#### Problem to work on:
Begin with the line containing "The Blender Python" and end with the line containing "p = w+d*.02*k-s*.03*k;"; set down that block verbatim and nothing else.

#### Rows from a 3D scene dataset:
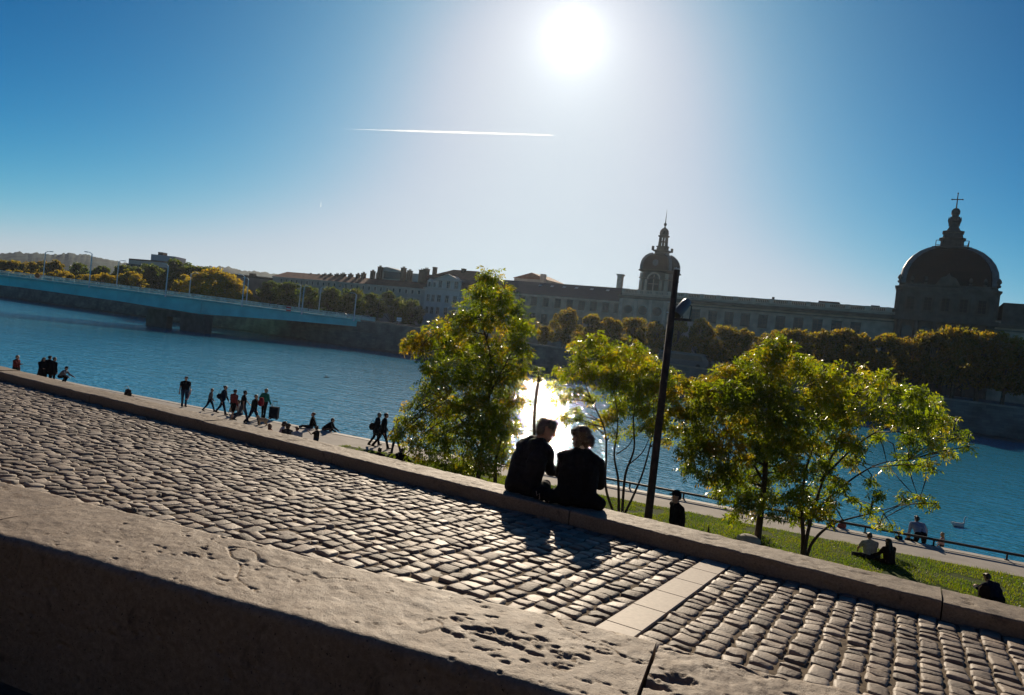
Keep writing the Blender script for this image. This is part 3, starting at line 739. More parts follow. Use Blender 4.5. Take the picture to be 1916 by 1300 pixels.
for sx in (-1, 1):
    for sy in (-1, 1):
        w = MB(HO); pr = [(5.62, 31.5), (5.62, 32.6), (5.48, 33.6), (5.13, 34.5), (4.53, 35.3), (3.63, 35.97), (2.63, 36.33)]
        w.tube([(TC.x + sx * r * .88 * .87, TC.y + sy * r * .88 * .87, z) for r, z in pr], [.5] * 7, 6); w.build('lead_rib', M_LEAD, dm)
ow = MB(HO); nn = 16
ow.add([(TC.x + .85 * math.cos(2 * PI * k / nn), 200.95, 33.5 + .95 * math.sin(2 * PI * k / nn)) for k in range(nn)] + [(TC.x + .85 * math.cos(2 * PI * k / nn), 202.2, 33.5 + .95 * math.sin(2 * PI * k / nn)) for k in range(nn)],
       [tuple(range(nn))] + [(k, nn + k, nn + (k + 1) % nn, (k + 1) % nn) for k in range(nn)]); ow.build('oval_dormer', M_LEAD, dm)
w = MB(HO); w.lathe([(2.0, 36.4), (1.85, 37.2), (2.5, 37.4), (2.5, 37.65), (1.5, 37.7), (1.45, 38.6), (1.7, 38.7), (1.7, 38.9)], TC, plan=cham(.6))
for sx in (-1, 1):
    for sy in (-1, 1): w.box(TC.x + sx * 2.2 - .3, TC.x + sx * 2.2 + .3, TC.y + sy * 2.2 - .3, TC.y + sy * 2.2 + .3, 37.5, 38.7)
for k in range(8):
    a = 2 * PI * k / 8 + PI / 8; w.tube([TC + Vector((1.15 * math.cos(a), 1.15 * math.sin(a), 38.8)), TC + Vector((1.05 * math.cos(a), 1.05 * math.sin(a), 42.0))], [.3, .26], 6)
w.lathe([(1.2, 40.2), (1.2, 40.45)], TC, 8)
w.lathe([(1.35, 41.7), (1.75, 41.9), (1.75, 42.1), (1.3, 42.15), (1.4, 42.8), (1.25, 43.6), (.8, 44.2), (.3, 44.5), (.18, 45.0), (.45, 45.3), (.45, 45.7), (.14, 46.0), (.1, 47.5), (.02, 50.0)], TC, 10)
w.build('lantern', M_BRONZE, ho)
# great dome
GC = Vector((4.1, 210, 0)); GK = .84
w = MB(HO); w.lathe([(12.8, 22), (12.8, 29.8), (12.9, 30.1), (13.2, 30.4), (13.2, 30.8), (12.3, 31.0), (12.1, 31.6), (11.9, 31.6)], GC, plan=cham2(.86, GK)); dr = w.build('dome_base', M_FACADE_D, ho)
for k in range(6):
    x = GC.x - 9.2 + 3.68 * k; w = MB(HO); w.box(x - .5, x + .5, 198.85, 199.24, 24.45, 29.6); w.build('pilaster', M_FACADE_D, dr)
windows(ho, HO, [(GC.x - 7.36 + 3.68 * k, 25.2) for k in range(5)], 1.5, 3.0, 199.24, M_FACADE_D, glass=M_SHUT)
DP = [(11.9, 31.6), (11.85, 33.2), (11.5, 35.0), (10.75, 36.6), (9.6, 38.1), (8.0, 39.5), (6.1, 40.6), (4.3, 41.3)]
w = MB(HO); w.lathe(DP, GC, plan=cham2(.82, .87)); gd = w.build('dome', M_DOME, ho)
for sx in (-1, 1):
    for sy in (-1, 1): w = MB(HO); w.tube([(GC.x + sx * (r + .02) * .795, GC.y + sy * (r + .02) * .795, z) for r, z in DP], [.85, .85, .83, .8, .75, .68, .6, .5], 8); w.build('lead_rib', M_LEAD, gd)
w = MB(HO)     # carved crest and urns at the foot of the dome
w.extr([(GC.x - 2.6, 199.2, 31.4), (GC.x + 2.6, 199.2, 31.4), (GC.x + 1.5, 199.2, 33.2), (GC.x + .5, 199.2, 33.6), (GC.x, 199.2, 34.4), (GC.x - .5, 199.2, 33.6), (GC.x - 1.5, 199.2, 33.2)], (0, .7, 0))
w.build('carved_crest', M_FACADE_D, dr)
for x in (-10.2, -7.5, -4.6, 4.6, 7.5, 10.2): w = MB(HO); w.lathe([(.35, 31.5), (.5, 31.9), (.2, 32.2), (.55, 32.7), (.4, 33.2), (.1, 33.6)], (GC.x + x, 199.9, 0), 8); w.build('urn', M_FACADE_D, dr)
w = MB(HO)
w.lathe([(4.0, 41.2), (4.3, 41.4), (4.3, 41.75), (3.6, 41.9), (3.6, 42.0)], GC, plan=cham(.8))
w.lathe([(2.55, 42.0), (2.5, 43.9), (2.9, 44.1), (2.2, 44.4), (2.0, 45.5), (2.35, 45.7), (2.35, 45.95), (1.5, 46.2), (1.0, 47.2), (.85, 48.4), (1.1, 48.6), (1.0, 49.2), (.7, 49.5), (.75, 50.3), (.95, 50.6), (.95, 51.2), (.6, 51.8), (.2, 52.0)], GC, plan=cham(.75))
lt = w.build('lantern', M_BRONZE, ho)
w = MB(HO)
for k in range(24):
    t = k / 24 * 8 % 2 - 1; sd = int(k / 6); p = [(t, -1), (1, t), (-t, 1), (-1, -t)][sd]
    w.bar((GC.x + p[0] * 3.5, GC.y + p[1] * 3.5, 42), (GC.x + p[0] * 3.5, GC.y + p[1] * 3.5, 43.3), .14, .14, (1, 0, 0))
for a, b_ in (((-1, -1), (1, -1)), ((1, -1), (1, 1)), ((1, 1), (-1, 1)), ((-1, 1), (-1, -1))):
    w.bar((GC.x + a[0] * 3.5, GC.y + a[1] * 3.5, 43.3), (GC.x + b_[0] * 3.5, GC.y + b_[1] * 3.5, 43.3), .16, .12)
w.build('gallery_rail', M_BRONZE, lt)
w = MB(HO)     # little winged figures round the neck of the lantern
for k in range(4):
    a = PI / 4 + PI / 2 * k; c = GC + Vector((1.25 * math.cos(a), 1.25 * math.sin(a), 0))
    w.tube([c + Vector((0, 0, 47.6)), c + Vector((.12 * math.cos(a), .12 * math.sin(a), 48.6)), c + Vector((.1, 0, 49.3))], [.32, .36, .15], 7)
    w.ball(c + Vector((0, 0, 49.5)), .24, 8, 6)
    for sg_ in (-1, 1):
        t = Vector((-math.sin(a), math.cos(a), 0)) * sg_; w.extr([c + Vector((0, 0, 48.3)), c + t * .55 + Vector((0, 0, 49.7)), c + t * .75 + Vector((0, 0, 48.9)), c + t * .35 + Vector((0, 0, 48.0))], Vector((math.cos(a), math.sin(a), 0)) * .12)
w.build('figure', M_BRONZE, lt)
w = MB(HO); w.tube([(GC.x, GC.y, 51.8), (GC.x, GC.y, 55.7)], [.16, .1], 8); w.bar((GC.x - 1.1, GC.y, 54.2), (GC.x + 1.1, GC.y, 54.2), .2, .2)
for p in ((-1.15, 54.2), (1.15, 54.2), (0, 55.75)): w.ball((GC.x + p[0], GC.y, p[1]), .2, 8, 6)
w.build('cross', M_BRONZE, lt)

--

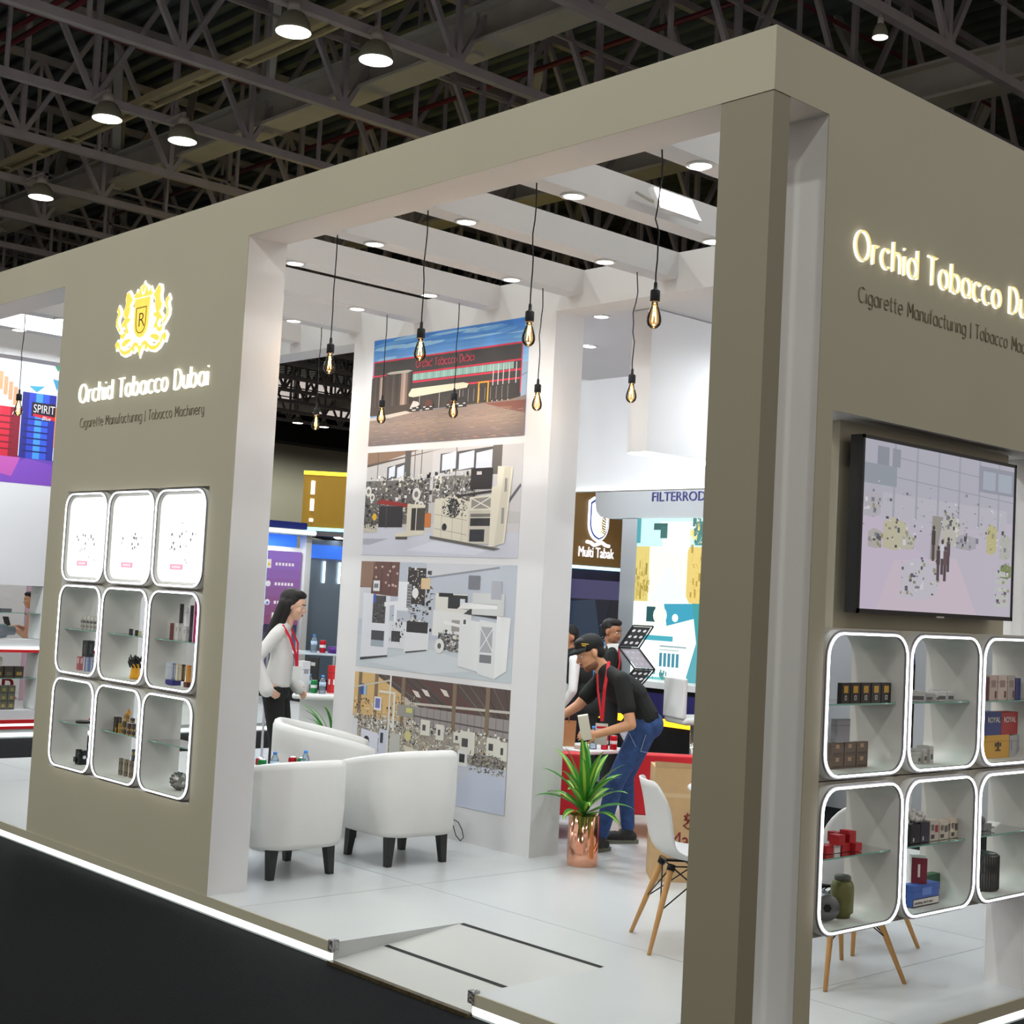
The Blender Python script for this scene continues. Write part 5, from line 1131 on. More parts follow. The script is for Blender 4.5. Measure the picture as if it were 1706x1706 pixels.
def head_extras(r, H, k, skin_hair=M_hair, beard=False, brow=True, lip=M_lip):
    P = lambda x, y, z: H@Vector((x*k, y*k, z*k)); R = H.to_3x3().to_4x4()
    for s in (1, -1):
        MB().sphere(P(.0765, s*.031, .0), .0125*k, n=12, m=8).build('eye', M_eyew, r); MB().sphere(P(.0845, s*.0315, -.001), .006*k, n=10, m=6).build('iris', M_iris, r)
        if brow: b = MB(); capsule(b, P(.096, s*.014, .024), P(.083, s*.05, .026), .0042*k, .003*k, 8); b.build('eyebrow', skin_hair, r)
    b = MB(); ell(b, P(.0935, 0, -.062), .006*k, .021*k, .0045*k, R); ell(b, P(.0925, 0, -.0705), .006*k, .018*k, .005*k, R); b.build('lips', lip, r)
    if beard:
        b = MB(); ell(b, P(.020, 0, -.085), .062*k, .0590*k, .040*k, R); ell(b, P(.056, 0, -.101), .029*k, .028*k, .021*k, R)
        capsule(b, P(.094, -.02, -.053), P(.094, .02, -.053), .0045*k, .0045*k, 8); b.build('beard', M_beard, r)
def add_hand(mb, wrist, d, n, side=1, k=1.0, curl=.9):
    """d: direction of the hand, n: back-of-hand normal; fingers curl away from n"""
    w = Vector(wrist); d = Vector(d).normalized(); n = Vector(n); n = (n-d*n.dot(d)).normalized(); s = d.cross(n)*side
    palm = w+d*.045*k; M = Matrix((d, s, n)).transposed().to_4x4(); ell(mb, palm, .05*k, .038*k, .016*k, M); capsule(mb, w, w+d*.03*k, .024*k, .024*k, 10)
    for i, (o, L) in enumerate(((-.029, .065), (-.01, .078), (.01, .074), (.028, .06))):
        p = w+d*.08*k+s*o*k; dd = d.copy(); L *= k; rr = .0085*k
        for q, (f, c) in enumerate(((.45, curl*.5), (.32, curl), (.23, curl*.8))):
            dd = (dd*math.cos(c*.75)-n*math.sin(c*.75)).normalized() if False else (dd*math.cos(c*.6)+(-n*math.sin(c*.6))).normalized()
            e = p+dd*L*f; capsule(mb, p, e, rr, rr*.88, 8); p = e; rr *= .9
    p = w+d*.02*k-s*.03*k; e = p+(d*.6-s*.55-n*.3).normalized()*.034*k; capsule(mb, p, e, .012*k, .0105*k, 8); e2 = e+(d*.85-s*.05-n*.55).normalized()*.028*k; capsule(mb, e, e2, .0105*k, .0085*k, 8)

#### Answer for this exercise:
The Blender Python script for this scene continues. Write part 5, from line 1131 on. More parts follow. The script is for Blender 4.5. Measure the picture as if it were 1706x1706 pixels.
def head_extras(r, H, k, skin_hair=M_hair, beard=False, brow=True, lip=M_lip):
    P = lambda x, y, z: H@Vector((x*k, y*k, z*k)); R = H.to_3x3().to_4x4()
    for s in (1, -1):
        MB().sphere(P(.0765, s*.031, .0), .0125*k, n=12, m=8).build('eye', M_eyew, r); MB().sphere(P(.0845, s*.0315, -.001), .006*k, n=10, m=6).build('iris', M_iris, r)
        if brow: b = MB(); capsule(b, P(.096, s*.014, .024), P(.083, s*.05, .026), .0042*k, .003*k, 8); b.build('eyebrow', skin_hair, r)
    b = MB(); ell(b, P(.0935, 0, -.062), .006*k, .021*k, .0045*k, R); ell(b, P(.0925, 0, -.0705), .006*k, .018*k, .005*k, R); b.build('lips', lip, r)
    if beard:
        b = MB(); ell(b, P(.020, 0, -.085), .062*k, .0590*k, .040*k, R); ell(b, P(.056, 0, -.101), .029*k, .028*k, .021*k, R)
        capsule(b, P(.094, -.02, -.053), P(.094, .02, -.053), .0045*k, .0045*k, 8); b.build('beard', M_beard, r)
def add_hand(mb, wrist, d, n, side=1, k=1.0, curl=.9):
    """d: direction of the hand, n: back-of-hand normal; fingers curl away from n"""
    w = Vector(wrist); d = Vector(d).normalized(); n = Vector(n); n = (n-d*n.dot(d)).normalized(); s = d.cross(n)*side
    palm = w+d*.045*k; M = Matrix((d, s, n)).transposed().to_4x4(); ell(mb, palm, .05*k, .038*k, .016*k, M); capsule(mb, w, w+d*.03*k, .024*k, .024*k, 10)
    for i, (o, L) in enumerate(((-.029, .065), (-.01, .078), (.01, .074), (.028, .06))):
        p = w+d*.08*k+s*o*k; dd = d.copy(); L *= k; rr = .0085*k
        for q, (f, c) in enumerate(((.45, curl*.5), (.32, curl), (.23, curl*.8))):
            dd = (dd*math.cos(c*.75)-n*math.sin(c*.75)).normalized() if False else (dd*math.cos(c*.6)+(-n*math.sin(c*.6))).normalized()
            e = p+dd*L*f; capsule(mb, p, e, rr, rr*.88, 8); p = e; rr *= .9
    p = w+d*.02*k-s*.03*k; e = p+(d*.6-s*.55-n*.3).normalized()*.034*k; capsule(mb, p, e, .012*k, .0105*k, 8); e2 = e+(d*.85-s*.05-n*.55).normalized()*.028*k; capsule(mb, e, e2, .0105*k, .0085*k, 8)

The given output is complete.